The only way, I suggest, is by a deeper understanding of 'the foe' with whom they quarrelled. In their case, apparently, the foe was Germany. But on a deeper understanding, 'the foe' is all the human arrogance, cruelty, greed, indifference and carelessness, in every country, and indeed in each of us, that recurrently reaches its highest pitch in war, and sometimes in what even the Church has to concede is a just war. We break faith with those who died, in other words, whenever by action or inaction we allow the preconditions for war to develop. In this respect it is not sufficient to say, however sincerely, that we are 'anti-war' when war looms. We need also to play our part in maintaining the 'eternal vigilance' which is 'the price of peace', and which today involves working for greater economic equality between nations, greater respect for human rights, and an increasingly internationalist and interfaith approach to world problems.
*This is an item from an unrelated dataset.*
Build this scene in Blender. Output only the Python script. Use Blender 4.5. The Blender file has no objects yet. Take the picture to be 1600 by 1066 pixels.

That is an enormous agenda, of course, but it suggests how we as a nation can try to keep faith with those, who for our tomorrow gave their today. If Remembrance reminds of that, it remains important to observe it.

That is not the only meaning of Remembrance however. Because war, even a just war, represents human failure, those who die in war are all alike victims, all alike defeated and lost, and as time passes no longer remembered by anyone. Is that the last, sad word that can be said about them?

Now many people today do say that the dead are ultimately lost when all who knew them have also died. In the widely-held secular belief system of the 21st century, what lies beyond the horizon of human understanding is not a mystery, but nothing at all. Perhaps we may be permitted to question the confidence with which that belief is held. What lies beyond the horizon of human understanding is a mystery: the real question is whether it is a meaningful or a meaningless mystery, and no amount of reasoning can answer that. Earlier in this service we heard Job's answer: 'I know that my redeemer liveth, and that he shall stand at the latter day upon the earth: And though worms destroy this body, yet in my flesh shall I see God'. Job's answer is not reasonable or even, some would say, coherent. Yet it is no less reasonable, no less coherent, than the answer of those who close down the discussion by asserting, Gradgrind like, that they want nothing but the facts.

Job's answer, of course, is one which (as Handel proves) gains its full force when it is not said but sung; and perhaps music is the most illuminating way of answering the question of whether the ultimate mystery is meaningful or meaningless. Theology limps behind, almost always saying too much. So let me now simply repeat the words of Christ in John's gospel today: 'this is the will of him who sent me; that I should lose nothing of all that he has given me, but raise it up at the last day'.

If that is true, and we have no unmusical way of proving it, then the victims of war, the defeated and lost, are not lost forever, but remembered in God; and remembered in a way that, like Job, they see. We, who never knew them personally, have no power in ourselves to remember them; and one day there will be no-one left who remembers us - except God.

Our Remembrance observance today belongs to our particular European past, and someday it may cease. But it draws its resonance from a deeper source - the invitation of another once defeated and lost victim, to 'do this, in remembrance of me'. As we respond to that invitation, as we 'do this', we enter into a mystery beyond human understanding, none the wiser intellectually, but on our heart strings hearing, far off, our human cacophony becoming God's music.